Flywheel plant for upstate N.Y. on cutting edge


Monday, September 21, 2009
BY JAY LINDSAY
The Record
THE ASSOCIATED PRESS

TYNGSBOROUGH, Mass. — They weigh a ton, but they're still energy efficient. Spinning flywheels have been used for centuries for making pottery and running steam engines. Now the ancient tool has been given a new job by a Massachusetts company: smooth out the electricity flow, and do it fast and cleanly.

Beacon Power's flywheels — each weighing 1 ton, levitating in a sealed chamber and spinning up to 16,000 times per minute — will make the electric grid more efficient and green, the company says.

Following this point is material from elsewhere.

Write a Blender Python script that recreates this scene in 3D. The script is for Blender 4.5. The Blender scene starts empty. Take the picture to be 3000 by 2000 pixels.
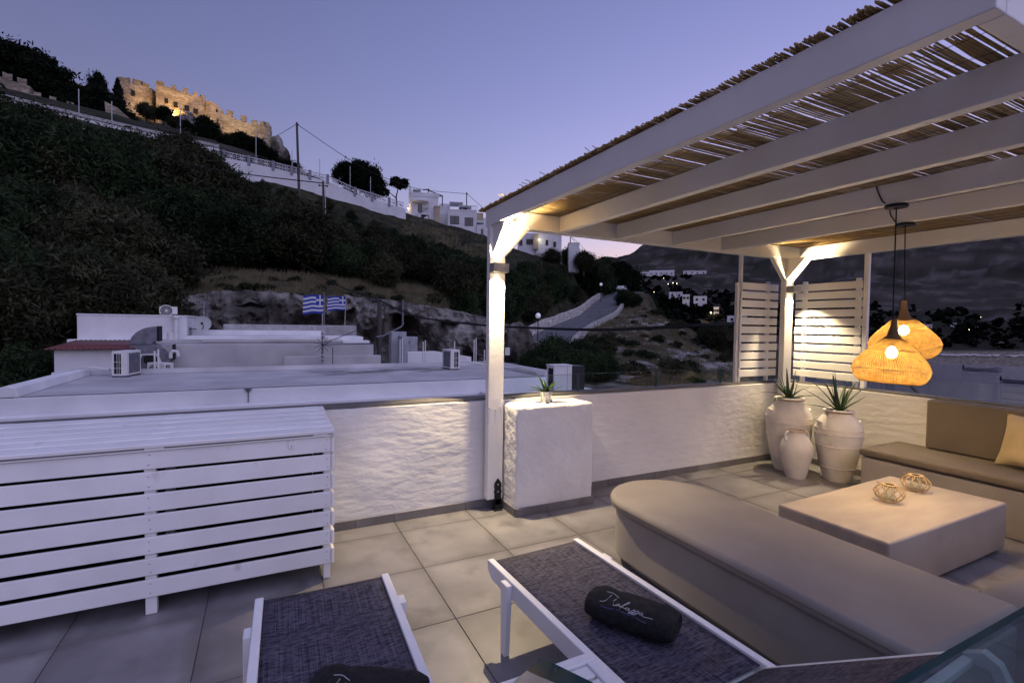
import bpy, bmesh, math, random
import numpy as np
from mathutils import Vector, Matrix, noise

rnd = random.Random(11)
npr = np.random.RandomState(5)
S = bpy.context.scene
COL = S.collection
R = math.radians
PI = math.pi

# ---------------------------------------------------------------- camera
cam_d = bpy.data.cameras.new('camera')
cam = bpy.data.objects.new('camera', cam_d)
COL.objects.link(cam)
cam_d.sensor_width = 36.0
cam_d.lens = 17.2686
cam_d.clip_start = 0.02
cam_d.clip_end = 12000
CAMZ = 1.58
_y, _p, _r = R(26.6018), R(-1.90709), R(0.795167)
_f = Vector((math.sin(_y) * math.cos(_p), math.cos(_y) * math.cos(_p), math.sin(_p)))
_h = Vector((math.cos(_y), -math.sin(_y), 0))
_u = _h.cross(_f)
_rt = math.cos(_r) * _h + math.sin(_r) * _u
_up = -math.sin(_r) * _h + math.cos(_r) * _u
cam.matrix_world = Matrix(((_rt.x, _up.x, -_f.x, 0), (_rt.y, _up.y, -_f.y, 0), (_rt.z, _up.z, -_f.z, CAMZ), (0, 0, 0, 1)))
S.camera = cam

# ---------------------------------------------------------------- dusk sky, added soft fill sun, exposure
W = bpy.data.worlds.new('World')
S.world = W
W.use_nodes = True
_nt = W.node_tree
_bg = _nt.nodes['Background']
_sky = _nt.nodes.new('ShaderNodeTexSky')
_sky.sky_type = 'NISHITA'
_sky.sun_disc = False
_sky.sun_elevation = R(-1.0)
_sky.sun_rotation = R(60)
_sky.ozone_density = 1.0
_sky.dust_density = 2.0
_sky.air_density = 1.0
_mul = _nt.nodes.new('ShaderNodeMixRGB')          # white balance of the photograph
_mul.blend_type = 'MULTIPLY'
_mul.inputs[0].default_value = 1.0
_mul.inputs[2].default_value = (1.0, 0.905, 1.55, 1)
_nt.links.new(_sky.outputs[0], _mul.inputs[1])
_nt.links.new(_mul.outputs[0], _bg.inputs[0])
_bg.inputs[1].default_value = 0.15
sun_d = bpy.data.lights.new('sun', 'SUN')
sun_d.energy = 0.30
sun_d.angle = R(100)
sun_d.color = (0.66, 0.64, 1.0)
sun = bpy.data.objects.new('sun', sun_d)
COL.objects.link(sun)
sun.rotation_euler = (R(46), 0, R(20))      # added fill standing in for twilight sky behind the camera, brightens the foreground
S.view_settings.view_transform = 'Standard'
S.view_settings.look = 'None'
S.view_settings.gamma = 1.0
S.view_settings.exposure = 2.66
S.view_settings.use_curve_mapping = False
try:
    S.cycles.use_denoising = True
    S.cycles.max_bounces = 8
    S.cycles.transparent_max_bounces = 16
    S.cycles.sample_clamp_indirect = 2.0
except Exception:
    pass

# ---------------------------------------------------------------- materials
MATS = {}
def mat(name, c1, c2=None, scale=4.0, rough=0.7, bump=0.0, bscale=None, metal=0.0, spec=0.3, stretch=(1, 1, 1),
        coord='Object', vary=0.0, detail=5.0, contrast=(0.35, 0.65), transl=0.0, c3=None, scale3=0.6, con3=(0.5, 0.7), bdist=0.01, bstretch=None):
    m = bpy.data.materials.new(name)
    m.use_nodes = True
    nt = m.node_tree
    N, L = nt.nodes, nt.links
    b = N['Principled BSDF']
    b.inputs['Roughness'].default_value = rough
    b.inputs['Metallic'].default_value = metal
    b.inputs['Specular IOR Level'].default_value = spec
    tc = N.new('ShaderNodeTexCoord')
    mp = N.new('ShaderNodeMapping')
    mp.inputs['Scale'].default_value = stretch
    if coord == 'World':
        g = N.new('ShaderNodeNewGeometry')
        src = g.outputs['Position']
    else:
        src = tc.outputs[coord]
    oi = None
    if vary:
        oi = N.new('ShaderNodeObjectInfo')
        va = N.new('ShaderNodeVectorMath'); va.operation = 'MULTIPLY_ADD'
        cmb = N.new('ShaderNodeCombineXYZ')
        L.new(oi.outputs['Random'], cmb.inputs[0]); L.new(oi.outputs['Random'], cmb.inputs[1])
        va.inputs[1].default_value = (37, 91, 13)
        L.new(cmb.outputs[0], va.inputs[0]); L.new(src, va.inputs[2])
        src = va.outputs[0]
    L.new(src, mp.inputs[0])
    col = None
    if c2 is not None:
        n = N.new('ShaderNodeTexNoise')
        n.inputs['Scale'].default_value = scale
        n.inputs['Detail'].default_value = detail
        L.new(mp.outputs[0], n.inputs['Vector'])
        r = N.new('ShaderNodeValToRGB')
        r.color_ramp.elements[0].position = contrast[0]
        r.color_ramp.elements[1].position = contrast[1]
        r.color_ramp.elements[0].color = (*c1, 1)
        r.color_ramp.elements[1].color = (*c2, 1)
        L.new(n.outputs[0], r.inputs[0])
        col = r.outputs[0]
        if c3 is not None:
            n3 = N.new('ShaderNodeTexNoise'); n3.inputs['Scale'].default_value = scale3; n3.inputs['Detail'].default_value = 8
            L.new(mp.outputs[0], n3.inputs['Vector'])
            r3 = N.new('ShaderNodeValToRGB')
            r3.color_ramp.elements[0].position = con3[0]; r3.color_ramp.elements[1].position = con3[1]
            L.new(n3.outputs[0], r3.inputs[0])
            mx = N.new('ShaderNodeMixRGB')
            L.new(r3.outputs[0], mx.inputs[0]); L.new(col, mx.inputs[1]); mx.inputs[2].default_value = (*c3, 1)
            col = mx.outputs[0]
    if vary:
        hv = N.new('ShaderNodeHueSaturation')
        mr = N.new('ShaderNodeMapRange')
        mr.inputs[3].default_value = 1 - vary; mr.inputs[4].default_value = 1 + vary
        L.new(oi.outputs['Random'], mr.inputs[0]); L.new(mr.outputs[0], hv.inputs['Value'])
        if col is None: hv.inputs['Color'].default_value = (*c1, 1)
        else: L.new(col, hv.inputs['Color'])
        col = hv.outputs[0]
    if col is None: b.inputs['Base Color'].default_value = (*c1, 1)
    else: L.new(col, b.inputs['Base Color'])
    if bump:
        n2 = N.new('ShaderNodeTexNoise')
        n2.inputs['Scale'].default_value = bscale or scale * 3
        n2.inputs['Detail'].default_value = 4
        if bstretch:
            mp2 = N.new('ShaderNodeMapping'); mp2.inputs['Scale'].default_value = bstretch
            L.new(src, mp2.inputs[0]); L.new(mp2.outputs[0], n2.inputs['Vector'])
        else:
            L.new(mp.outputs[0], n2.inputs['Vector'])
        bp = N.new('ShaderNodeBump')
        bp.inputs['Strength'].default_value = bump
        bp.inputs['Distance'].default_value = bdist
        L.new(n2.outputs[0], bp.inputs['Height']); L.new(bp.outputs[0], b.inputs['Normal'])
    if transl:
        tr = N.new('ShaderNodeBsdfTranslucent'); mxs = N.new('ShaderNodeMixShader')
        mxs.inputs[0].default_value = transl
        if col is None: tr.inputs[0].default_value = (*c1, 1)
        else: L.new(col, tr.inputs[0])
        L.new(b.outputs[0], mxs.inputs[1]); L.new(tr.outputs[0], mxs.inputs[2])
        L.new(mxs.outputs[0], N['Material Output'].inputs[0])
    MATS[name] = m
    return m

def emit(name, c, s):
    m = bpy.data.materials.new(name); m.use_nodes = True
    N = m.node_tree.nodes
    b = N['Principled BSDF']
    b.inputs['Base Color'].default_value = (*c, 1)
    b.inputs['Emission Color'].default_value = (*c, 1)
    b.inputs['Emission Strength'].default_value = s
    MATS[name] = m
    return m

def glass_mat(name, tint, gl=0.08, rough=0.02):
    m = bpy.data.materials.new(name); m.use_nodes = True
    N, L = m.node_tree.nodes, m.node_tree.links
    N.remove(N['Principled BSDF'])
    t = N.new('ShaderNodeBsdfTransparent'); t.inputs[0].default_value = (*tint, 1)
    g = N.new('ShaderNodeBsdfGlossy'); g.inputs['Roughness'].default_value = rough
    lw = N.new('ShaderNodeLayerWeight'); lw.inputs[0].default_value = .5
    pw = N.new('ShaderNodeMath'); pw.operation = 'POWER'; L.new(lw.outputs['Facing'], pw.inputs[0]); pw.inputs[1].default_value = 4
    fr = N.new('ShaderNodeMath'); fr.operation = 'MULTIPLY_ADD'; L.new(pw.outputs[0], fr.inputs[0]); fr.inputs[1].default_value = .7; fr.inputs[2].default_value = gl * .5
    mx = N.new('ShaderNodeMixShader')
    L.new(fr.outputs[0], mx.inputs[0]); L.new(t.outputs[0], mx.inputs[1]); L.new(g.outputs[0], mx.inputs[2])
    L.new(mx.outputs[0], N['Material Output'].inputs[0])
    MATS[name] = m
    return m

PAINT = mat('white_painted_wood', (.70, .695, .68), (.78, .775, .765), 3, .45, .12, 30, stretch=(1, 1, 1), vary=.05, c3=(.52, .50, .47), scale3=6, con3=(.66, .78))
PAINTB = mat('white_beam_paint', (.68, .665, .64), (.74, .73, .71), 2, .5, .10, 25, vary=.03, c3=(.50, .47, .43), scale3=7, con3=(.70, .80))
STUCCO = mat('white_stucco', (.66, .65, .63), (.72, .71, .69), 2, .85, .42, 7, coord='World', bdist=.02, bstretch=(1.0, 1.0, 2.6))
STUCCO2 = mat('rough_white_stucco', (.64, .63, .62), (.72, .71, .69), 3, .85, .8, 12, coord='World', bdist=.02)
PLASTER = mat('white_wash', (.62, .62, .63), (.70, .70, .70), 1.2, .8, .2, 14, coord='World', c3=(.50, .50, .51), scale3=.5, con3=(.5, .8))
ROOFC = mat('weathered_roof', (.36, .35, .36), (.48, .47, .47), .8, .85, .25, 9, coord='World', c3=(.30, .27, .25), scale3=.35, con3=(.52, .75))
CONCRETE = mat('grey_concrete', (.25, .25, .25), (.38, .37, .36), 3, .85, .4, 14, coord='World')
TILE = mat('grey_floor_tile', (.165, .158, .165), (.255, .245, .25), 2.2, .42, .06, 40, vary=.10, c3=(.13, .124, .128), scale3=4, con3=(.52, .72), detail=8)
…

It's being given a chance to prove it: The U.S. Department of Energy has granted Beacon a $43 million conditional loan guarantee to construct a 20-megawatt flywheel plant in upstate New York.

"We are very excited about this technology and this company," said Matt Rogers, a senior adviser to the secretary of energy. "It's a lower [carbon dioxide] impact, much faster response for a growing market need, and so we get pretty excited about that."

Beacon's flywheel plant will act as a short-term energy storage system for New York's electrical distribution system, sucking excess energy off the grid when supply is high, storing it in the flywheels' spinning cores, then returning it when demand surges. The buffer protects against swings in electrical power frequency, which, in the worst cases, cause blackouts.

Such frequency regulation makes up just 1 percent of the total U.S. electricity market, but that's equal to more than $1 billion annually in revenues. The job is done now mainly by fossil-fuel powered generators that Rogers said are one-tenth the speed of flywheels and create double the carbon emissions.

Beacon said the carbon emissions saved over the 20-year life of a single 20-megawatt flywheel plant are equal to the carbon reduction achieved by planting 660,000 trees.

Flywheels also figure into the emerging renewable energy market, where intermittent energy sources such as wind and solar provide power at wildly varying intensities, depending on how long the breeze blows and sun shines. That increases the need for the faster frequency buffering, Rogers said.

Dan Rastler of the Electric Power Research Institute, an industry research group, added that if a carbon tax is passed by Congress, flywheels start looking a lot better than fossil-fuel powered alternatives.

Beacon's Chief executive officer Bill Capp hopes the Stephentown, N.Y., plant will be up and running by the end of 2010.